[Start of RECORDS SUPPLIED]

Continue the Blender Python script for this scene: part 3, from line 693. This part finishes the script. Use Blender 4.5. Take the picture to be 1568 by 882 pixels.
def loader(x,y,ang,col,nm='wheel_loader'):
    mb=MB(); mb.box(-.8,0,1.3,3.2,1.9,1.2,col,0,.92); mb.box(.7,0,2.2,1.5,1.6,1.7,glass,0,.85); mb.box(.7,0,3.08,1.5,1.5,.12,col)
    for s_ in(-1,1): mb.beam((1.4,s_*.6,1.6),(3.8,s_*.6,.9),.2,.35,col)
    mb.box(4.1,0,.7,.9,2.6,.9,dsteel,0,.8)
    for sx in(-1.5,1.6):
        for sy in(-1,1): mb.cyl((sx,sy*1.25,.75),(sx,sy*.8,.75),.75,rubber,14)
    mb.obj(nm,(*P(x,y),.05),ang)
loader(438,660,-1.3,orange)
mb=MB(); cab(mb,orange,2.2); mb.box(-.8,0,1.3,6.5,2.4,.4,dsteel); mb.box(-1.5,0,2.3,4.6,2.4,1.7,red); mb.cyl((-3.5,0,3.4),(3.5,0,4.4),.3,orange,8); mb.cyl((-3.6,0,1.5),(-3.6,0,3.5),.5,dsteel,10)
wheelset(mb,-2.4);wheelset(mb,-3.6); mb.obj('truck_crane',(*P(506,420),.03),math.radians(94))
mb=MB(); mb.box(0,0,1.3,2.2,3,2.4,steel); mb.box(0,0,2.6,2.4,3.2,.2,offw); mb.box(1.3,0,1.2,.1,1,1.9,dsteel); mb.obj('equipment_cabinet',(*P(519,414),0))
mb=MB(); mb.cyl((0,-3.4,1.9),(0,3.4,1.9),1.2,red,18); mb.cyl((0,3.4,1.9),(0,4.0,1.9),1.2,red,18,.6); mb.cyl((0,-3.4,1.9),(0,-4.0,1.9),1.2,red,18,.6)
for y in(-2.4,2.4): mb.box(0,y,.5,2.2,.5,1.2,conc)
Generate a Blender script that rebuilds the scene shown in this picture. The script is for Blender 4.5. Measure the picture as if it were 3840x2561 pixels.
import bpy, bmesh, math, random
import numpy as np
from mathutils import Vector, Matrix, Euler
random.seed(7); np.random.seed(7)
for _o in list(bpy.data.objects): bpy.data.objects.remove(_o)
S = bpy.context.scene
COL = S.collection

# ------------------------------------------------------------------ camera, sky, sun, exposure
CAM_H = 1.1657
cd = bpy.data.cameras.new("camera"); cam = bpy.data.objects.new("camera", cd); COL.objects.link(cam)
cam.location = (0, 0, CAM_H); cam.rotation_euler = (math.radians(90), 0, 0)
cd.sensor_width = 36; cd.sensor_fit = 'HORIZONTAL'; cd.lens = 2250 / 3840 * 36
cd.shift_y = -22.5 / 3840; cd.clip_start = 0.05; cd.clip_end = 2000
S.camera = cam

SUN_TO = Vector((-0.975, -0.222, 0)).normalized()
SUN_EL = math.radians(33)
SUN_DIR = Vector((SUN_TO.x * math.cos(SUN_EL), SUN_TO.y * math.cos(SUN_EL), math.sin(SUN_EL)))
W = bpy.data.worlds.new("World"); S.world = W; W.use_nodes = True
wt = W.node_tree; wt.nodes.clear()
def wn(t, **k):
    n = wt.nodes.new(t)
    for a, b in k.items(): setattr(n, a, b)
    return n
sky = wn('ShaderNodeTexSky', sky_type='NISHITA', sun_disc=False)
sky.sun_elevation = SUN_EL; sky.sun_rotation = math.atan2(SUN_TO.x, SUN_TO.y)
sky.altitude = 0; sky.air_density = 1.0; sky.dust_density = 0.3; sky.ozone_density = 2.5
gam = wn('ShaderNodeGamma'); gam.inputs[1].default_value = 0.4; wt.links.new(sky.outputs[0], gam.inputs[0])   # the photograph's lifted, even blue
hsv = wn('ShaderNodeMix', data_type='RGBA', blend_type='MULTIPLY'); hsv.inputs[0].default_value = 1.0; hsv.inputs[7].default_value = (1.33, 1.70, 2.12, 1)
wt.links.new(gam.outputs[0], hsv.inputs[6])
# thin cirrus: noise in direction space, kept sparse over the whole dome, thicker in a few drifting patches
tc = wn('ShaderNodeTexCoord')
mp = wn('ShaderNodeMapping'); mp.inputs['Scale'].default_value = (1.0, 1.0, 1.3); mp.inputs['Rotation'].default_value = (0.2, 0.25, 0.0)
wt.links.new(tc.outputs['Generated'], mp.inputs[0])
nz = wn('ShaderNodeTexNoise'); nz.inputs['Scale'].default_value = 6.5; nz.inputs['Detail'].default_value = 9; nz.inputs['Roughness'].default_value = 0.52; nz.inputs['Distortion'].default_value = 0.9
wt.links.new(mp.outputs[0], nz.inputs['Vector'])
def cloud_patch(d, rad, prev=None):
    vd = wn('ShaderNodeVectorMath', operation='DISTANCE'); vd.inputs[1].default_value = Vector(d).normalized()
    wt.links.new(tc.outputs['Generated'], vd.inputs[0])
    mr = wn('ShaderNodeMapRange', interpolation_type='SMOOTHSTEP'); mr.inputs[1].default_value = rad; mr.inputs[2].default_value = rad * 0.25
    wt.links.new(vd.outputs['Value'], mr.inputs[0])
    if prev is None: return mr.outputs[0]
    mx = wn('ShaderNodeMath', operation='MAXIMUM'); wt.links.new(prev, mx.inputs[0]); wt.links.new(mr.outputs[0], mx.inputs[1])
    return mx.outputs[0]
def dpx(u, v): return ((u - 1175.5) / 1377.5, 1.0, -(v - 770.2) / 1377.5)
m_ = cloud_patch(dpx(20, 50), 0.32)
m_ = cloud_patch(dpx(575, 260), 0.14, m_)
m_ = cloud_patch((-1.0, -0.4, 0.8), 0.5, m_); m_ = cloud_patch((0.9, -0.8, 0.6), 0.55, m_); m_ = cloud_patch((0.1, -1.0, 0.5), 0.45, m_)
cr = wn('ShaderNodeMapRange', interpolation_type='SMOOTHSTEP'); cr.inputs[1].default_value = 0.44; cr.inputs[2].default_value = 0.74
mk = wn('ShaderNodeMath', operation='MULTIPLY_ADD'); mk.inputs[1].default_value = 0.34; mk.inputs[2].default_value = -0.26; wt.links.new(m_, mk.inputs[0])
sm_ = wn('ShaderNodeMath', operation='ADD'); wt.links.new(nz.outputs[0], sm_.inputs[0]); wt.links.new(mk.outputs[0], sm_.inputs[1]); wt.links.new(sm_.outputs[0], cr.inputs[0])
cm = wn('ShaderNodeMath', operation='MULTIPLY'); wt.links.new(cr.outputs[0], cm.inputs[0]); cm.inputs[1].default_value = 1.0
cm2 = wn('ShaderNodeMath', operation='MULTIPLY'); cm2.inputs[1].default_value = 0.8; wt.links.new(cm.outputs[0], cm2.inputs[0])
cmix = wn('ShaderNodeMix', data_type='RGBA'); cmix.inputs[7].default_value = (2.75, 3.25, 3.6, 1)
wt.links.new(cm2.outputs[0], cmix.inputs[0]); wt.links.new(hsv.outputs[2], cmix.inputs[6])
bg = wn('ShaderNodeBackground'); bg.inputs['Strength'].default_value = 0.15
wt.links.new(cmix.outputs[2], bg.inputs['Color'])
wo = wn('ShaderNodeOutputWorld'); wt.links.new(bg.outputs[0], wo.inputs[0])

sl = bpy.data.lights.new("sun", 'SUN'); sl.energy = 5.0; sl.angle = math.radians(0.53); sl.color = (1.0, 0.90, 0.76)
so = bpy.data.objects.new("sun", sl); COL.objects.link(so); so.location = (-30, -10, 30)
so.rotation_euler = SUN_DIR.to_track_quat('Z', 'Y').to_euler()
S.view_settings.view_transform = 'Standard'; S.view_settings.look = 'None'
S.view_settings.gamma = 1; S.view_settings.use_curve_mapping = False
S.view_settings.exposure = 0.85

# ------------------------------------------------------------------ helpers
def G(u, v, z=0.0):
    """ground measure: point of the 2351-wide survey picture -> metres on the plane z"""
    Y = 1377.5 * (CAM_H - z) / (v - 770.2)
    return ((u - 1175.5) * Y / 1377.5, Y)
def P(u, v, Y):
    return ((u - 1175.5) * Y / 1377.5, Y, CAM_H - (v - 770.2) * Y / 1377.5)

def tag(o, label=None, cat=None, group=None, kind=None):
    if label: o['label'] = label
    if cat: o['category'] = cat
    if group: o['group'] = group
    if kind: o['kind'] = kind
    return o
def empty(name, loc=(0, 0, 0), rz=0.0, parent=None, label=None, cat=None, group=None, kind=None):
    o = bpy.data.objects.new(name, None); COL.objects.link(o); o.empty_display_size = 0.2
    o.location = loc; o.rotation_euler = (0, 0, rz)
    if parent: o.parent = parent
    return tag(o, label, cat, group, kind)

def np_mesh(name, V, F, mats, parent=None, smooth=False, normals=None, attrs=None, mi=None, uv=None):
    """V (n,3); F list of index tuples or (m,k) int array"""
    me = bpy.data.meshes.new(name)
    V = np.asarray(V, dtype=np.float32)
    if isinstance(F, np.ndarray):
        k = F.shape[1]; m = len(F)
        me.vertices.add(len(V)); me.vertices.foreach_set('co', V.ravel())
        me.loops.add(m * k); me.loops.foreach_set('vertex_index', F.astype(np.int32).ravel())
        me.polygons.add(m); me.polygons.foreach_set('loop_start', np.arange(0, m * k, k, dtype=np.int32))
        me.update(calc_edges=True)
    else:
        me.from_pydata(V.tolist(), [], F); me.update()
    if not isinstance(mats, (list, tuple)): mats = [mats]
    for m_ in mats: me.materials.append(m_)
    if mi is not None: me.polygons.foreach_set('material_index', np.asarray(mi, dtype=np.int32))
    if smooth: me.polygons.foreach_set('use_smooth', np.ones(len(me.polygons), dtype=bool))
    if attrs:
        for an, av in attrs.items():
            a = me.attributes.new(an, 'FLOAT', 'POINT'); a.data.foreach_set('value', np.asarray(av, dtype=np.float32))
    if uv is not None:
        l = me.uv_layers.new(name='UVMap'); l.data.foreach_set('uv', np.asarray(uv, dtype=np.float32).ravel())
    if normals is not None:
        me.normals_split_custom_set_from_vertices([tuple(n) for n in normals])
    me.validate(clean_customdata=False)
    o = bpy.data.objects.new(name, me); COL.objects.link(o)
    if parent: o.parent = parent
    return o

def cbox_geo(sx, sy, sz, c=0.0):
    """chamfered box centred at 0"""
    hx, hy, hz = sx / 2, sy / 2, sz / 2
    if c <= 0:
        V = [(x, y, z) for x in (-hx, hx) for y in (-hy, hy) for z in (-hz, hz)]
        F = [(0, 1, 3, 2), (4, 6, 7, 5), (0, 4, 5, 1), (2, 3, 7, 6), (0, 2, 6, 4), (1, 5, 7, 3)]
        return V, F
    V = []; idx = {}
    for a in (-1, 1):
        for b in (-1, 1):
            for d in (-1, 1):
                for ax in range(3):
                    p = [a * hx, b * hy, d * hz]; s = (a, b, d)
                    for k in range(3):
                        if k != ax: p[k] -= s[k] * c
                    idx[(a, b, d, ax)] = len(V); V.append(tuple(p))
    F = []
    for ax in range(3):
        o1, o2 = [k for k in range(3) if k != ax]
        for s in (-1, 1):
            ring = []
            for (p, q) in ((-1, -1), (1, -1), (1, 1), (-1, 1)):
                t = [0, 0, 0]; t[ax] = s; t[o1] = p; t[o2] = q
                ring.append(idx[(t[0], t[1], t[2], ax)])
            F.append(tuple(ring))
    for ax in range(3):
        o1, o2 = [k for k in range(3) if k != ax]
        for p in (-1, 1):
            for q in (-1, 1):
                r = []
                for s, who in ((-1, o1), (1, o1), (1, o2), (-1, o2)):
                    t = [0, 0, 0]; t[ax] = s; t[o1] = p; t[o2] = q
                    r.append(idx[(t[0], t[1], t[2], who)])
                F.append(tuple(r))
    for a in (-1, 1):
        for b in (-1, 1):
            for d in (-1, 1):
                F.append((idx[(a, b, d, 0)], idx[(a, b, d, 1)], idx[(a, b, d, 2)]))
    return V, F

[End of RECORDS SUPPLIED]

EXERCISE: Up to and including the line that holds "COL = S.collection", reproduce the records above exactly from their first line, and give nothing else.

EXERCISE OUTPUT:
Continue the Blender Python script for this scene: part 3, from line 693. This part finishes the script. Use Blender 4.5. Take the picture to be 1568 by 882 pixels.
def loader(x,y,ang,col,nm='wheel_loader'):
    mb=MB(); mb.box(-.8,0,1.3,3.2,1.9,1.2,col,0,.92); mb.box(.7,0,2.2,1.5,1.6,1.7,glass,0,.85); mb.box(.7,0,3.08,1.5,1.5,.12,col)
    for s_ in(-1,1): mb.beam((1.4,s_*.6,1.6),(3.8,s_*.6,.9),.2,.35,col)
    mb.box(4.1,0,.7,.9,2.6,.9,dsteel,0,.8)
    for sx in(-1.5,1.6):
        for sy in(-1,1): mb.cyl((sx,sy*1.25,.75),(sx,sy*.8,.75),.75,rubber,14)
    mb.obj(nm,(*P(x,y),.05),ang)
loader(438,660,-1.3,orange)
mb=MB(); cab(mb,orange,2.2); mb.box(-.8,0,1.3,6.5,2.4,.4,dsteel); mb.box(-1.5,0,2.3,4.6,2.4,1.7,red); mb.cyl((-3.5,0,3.4),(3.5,0,4.4),.3,orange,8); mb.cyl((-3.6,0,1.5),(-3.6,0,3.5),.5,dsteel,10)
wheelset(mb,-2.4);wheelset(mb,-3.6); mb.obj('truck_crane',(*P(506,420),.03),math.radians(94))
mb=MB(); mb.box(0,0,1.3,2.2,3,2.4,steel); mb.box(0,0,2.6,2.4,3.2,.2,offw); mb.box(1.3,0,1.2,.1,1,1.9,dsteel); mb.obj('equipment_cabinet',(*P(519,414),0))
mb=MB(); mb.cyl((0,-3.4,1.9),(0,3.4,1.9),1.2,red,18); mb.cyl((0,3.4,1.9),(0,4.0,1.9),1.2,red,18,.6); mb.cyl((0,-3.4,1.9),(0,-4.0,1.9),1.2,red,18,.6)
for y in(-2.4,2.4): mb.box(0,y,.5,2.2,.5,1.2,conc)
Generate a Blender script that rebuilds the scene shown in this picture. The script is for Blender 4.5. Measure the picture as if it were 3840x2561 pixels.
import bpy, bmesh, math, random
import numpy as np
from mathutils import Vector, Matrix, Euler
random.seed(7); np.random.seed(7)
for _o in list(bpy.data.objects): bpy.data.objects.remove(_o)
S = bpy.context.scene
COL = S.collection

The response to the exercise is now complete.